NKorea nuclear talks head to make-or-break day
Beijing, Dec 22: Six-party talks aimed at persuading North Korea to abandon its nuclear weapons programme headed into a final day today, with officials holding out little hope of reaching a deal on first steps towards that goal.
Negotiators said they wanted to focus on a September 2005 agreement that offered the North aid and security guarantees in return for disarmament, but Pyongyang remained preoccupied with getting US financial curbs against it lifted.
''I am not here to talk about financial issues,'' chief US envoy Christopher Hill told reporters late yesterday.
''I'm here to talk about getting the DPRK out of the business of producing weapons of mass destruction,'' he said, referring to the North's full name, the Democratic People's Republic of Korea.
In Washington, US Secretary of State Condoleezza Rice echoed the US view that the financial issues and the nuclear talks should be kept apart, and said the North Koreans had themselves asked for a separate working group on the matter.

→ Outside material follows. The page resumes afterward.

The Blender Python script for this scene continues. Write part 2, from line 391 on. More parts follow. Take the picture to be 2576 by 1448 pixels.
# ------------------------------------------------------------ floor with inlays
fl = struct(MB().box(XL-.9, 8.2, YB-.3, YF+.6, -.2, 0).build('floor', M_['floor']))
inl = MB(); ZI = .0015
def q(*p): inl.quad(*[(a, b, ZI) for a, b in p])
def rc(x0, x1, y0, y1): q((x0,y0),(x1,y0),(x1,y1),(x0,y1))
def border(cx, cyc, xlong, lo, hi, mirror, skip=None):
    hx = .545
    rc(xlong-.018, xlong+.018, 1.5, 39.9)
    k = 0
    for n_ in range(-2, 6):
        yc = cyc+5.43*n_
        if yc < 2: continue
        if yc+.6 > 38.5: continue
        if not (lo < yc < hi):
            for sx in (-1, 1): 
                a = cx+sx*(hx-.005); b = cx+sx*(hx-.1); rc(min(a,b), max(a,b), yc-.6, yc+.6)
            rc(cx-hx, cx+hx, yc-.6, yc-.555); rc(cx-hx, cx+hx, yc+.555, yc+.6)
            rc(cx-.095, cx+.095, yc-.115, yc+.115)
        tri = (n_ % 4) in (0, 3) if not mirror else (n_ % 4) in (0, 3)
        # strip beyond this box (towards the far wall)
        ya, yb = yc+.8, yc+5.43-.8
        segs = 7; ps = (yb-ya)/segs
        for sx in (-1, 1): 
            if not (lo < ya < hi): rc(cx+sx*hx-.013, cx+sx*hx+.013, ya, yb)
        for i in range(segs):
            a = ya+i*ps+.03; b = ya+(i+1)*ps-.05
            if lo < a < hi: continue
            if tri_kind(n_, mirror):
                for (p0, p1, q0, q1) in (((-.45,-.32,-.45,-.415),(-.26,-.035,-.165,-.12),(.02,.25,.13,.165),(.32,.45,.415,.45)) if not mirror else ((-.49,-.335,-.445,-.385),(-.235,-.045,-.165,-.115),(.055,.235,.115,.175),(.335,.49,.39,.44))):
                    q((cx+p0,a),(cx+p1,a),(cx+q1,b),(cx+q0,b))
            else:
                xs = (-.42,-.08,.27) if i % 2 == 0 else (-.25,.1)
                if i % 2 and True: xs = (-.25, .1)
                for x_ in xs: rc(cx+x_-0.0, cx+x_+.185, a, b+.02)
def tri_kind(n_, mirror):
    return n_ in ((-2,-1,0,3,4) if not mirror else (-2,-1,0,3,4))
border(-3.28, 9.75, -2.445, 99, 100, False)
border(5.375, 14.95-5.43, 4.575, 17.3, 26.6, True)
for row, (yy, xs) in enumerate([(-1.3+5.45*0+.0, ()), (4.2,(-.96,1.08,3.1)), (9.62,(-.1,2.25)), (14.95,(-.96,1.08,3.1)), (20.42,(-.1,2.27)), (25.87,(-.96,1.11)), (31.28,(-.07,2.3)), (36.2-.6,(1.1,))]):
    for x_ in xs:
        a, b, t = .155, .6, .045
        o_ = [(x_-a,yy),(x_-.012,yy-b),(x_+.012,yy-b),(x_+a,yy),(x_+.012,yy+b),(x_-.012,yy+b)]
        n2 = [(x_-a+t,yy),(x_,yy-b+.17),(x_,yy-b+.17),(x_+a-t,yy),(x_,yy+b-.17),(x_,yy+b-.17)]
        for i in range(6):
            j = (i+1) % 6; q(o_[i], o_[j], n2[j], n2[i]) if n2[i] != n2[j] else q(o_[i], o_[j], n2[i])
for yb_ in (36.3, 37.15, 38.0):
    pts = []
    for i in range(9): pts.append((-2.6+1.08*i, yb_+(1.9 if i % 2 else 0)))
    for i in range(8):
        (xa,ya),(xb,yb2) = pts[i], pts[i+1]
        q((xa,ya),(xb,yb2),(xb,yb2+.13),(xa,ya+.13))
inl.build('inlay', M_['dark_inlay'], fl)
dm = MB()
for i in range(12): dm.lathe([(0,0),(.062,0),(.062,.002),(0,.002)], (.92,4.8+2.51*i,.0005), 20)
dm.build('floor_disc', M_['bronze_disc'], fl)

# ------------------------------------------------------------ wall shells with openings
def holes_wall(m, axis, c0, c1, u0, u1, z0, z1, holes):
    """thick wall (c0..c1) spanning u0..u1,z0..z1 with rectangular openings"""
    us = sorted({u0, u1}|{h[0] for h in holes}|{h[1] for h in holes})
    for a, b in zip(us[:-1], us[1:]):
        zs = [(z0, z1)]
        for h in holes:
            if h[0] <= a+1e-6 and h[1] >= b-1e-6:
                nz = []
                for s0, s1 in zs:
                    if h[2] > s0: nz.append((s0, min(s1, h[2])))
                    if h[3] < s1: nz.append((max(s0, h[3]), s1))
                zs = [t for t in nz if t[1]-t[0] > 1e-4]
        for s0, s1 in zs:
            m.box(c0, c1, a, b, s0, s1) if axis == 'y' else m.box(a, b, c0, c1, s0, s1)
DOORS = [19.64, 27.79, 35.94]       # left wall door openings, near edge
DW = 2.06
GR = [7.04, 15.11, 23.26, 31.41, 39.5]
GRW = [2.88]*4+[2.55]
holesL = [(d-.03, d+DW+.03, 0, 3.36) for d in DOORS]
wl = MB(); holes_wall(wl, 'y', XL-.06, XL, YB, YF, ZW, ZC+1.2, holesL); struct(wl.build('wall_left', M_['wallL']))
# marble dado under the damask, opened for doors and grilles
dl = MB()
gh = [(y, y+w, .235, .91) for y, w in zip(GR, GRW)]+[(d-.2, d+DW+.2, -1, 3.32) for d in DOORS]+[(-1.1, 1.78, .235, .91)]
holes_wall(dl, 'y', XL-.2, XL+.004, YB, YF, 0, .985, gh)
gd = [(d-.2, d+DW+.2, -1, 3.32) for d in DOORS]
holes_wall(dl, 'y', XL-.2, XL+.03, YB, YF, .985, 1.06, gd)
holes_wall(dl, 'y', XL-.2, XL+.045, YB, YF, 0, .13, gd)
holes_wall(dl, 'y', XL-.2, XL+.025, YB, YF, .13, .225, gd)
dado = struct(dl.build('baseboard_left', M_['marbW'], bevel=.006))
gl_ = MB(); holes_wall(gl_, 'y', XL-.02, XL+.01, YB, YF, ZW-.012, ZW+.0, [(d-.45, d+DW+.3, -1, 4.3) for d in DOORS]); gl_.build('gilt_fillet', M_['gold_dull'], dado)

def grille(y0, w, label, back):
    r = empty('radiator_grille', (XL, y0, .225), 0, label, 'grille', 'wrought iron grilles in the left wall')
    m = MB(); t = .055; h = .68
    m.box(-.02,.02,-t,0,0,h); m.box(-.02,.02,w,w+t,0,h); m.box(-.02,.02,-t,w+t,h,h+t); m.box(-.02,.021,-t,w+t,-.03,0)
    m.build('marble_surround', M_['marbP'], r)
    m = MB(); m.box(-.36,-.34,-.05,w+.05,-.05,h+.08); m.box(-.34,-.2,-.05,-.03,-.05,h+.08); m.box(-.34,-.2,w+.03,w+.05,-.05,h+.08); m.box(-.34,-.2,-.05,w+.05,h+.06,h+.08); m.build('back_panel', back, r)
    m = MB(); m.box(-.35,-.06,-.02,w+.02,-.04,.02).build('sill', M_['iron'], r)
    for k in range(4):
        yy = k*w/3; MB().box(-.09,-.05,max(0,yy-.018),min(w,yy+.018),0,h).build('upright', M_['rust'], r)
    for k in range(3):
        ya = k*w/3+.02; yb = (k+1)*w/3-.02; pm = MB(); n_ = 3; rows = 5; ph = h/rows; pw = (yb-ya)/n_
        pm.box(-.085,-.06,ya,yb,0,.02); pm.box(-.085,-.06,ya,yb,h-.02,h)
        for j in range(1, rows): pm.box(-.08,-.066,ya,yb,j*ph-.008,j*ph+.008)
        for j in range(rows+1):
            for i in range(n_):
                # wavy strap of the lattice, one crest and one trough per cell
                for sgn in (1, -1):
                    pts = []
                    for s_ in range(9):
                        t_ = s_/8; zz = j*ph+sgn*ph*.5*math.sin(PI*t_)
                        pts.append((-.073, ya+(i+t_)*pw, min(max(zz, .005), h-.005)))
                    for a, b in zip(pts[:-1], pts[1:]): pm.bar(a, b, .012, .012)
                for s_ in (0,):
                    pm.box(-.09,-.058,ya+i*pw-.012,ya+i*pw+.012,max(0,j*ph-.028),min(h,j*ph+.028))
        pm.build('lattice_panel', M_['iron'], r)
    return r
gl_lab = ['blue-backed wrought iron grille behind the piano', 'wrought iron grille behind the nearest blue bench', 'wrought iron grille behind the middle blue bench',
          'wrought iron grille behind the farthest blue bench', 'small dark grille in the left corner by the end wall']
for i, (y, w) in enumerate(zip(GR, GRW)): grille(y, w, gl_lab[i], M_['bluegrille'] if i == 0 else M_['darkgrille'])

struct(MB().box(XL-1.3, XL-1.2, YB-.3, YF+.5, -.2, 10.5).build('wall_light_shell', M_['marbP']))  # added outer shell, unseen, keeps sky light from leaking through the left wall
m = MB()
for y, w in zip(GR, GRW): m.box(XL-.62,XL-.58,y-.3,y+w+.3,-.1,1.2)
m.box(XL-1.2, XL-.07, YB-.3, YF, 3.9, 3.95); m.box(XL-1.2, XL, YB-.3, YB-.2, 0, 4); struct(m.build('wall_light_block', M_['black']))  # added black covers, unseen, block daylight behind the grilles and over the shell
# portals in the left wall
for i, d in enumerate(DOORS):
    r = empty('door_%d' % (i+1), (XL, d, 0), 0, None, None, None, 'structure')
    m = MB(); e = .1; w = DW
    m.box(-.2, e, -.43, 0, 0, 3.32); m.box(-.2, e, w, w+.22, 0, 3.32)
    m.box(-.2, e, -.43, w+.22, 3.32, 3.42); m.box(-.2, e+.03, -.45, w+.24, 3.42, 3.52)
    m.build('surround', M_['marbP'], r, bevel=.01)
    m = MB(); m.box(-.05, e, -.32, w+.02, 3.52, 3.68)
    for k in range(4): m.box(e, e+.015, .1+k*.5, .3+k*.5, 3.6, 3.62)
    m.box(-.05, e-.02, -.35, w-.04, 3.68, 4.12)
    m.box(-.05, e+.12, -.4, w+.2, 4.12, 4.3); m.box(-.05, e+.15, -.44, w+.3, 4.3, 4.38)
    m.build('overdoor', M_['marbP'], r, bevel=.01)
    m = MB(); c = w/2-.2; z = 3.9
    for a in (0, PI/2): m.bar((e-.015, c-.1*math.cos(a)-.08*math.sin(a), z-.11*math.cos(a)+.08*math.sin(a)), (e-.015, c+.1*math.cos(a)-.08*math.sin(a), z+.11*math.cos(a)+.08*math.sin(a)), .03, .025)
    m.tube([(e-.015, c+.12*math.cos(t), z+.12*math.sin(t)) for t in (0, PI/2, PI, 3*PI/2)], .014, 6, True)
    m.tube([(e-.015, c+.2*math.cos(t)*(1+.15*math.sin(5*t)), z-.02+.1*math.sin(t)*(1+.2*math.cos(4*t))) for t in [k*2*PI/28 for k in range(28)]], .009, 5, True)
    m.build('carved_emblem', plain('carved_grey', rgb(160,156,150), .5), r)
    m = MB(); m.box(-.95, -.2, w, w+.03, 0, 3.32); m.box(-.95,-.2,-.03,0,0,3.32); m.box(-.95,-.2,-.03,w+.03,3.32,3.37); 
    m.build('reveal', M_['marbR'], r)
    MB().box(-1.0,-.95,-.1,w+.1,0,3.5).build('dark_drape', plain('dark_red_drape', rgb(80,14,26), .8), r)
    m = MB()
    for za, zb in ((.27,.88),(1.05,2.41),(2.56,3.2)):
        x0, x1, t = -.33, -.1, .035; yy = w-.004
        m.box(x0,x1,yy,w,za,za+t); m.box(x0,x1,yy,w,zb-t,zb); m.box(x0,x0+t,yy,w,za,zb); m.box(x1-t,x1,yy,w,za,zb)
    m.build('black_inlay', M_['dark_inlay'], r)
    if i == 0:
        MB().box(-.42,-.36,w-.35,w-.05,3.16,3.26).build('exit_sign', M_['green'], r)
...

''We should not be diverted, somehow, by an issue that is clearly in another lane and is clearly being dealt with in a way that the North Koreans themselves asked that it be dealt with,'' Rice said at a news conference with Canadian Foreign Minister Peter MacKay.
''We cannot be diverted from what we need to do in the six-party talks, which is to have the denuclearization of the Korean peninsula,'' she added.
The talks, which group the two Koreas, the United States, China, Japan and Russia, are the first in more than a year and are taking place in the shadow of the North's first nuclear test on October 9.
As they went into a fifth day today, it looked like they could break up with no agreement.
MORE MEETINGS
Hill said he expected to hold more meetings with the North Korean delegation, but added that regardless of the outcome he planned to leave tomorrow to be home in time for Christmas.
''We are trying as hard as we can to get this done,'' he said.
''But we are not prepared for a situation where somehow we pretend that they're doing things and they pretend to disarm and we pretend to believe them. This has to be real,'' he said.
Earlier in the week Hill had hinted at progress on a deal on concrete steps North Korea would take toward scrapping its nuclear arsenal, which would probably include allowing back international inspectors Pyongyang expelled in 2002.
But envoys say the North has since refused to talk about anything but financial curbs which the US brought against it more than a year ago, alleging that Pyongyang was involved in money-laundering and counterfeiting.
The curbs centre on frozen accounts at Macau's Banco Delta Asia (BDA), which Washington says was a ''willing pawn'' in the North's illicit activities.
''They have had strict instructions from their capital that they cannot engage officially on the subject of six-party talks until they have the BDA issue resolved, and I made very clear, I am not a BDA negotiator,'' Hill said.
He said he was not ready even to set a date for a future round of the tortuous negotiations, but held out a glimmer of hope that a last-minute deal could be brokered.
''These rounds, you have to judge them by the end,'' he said.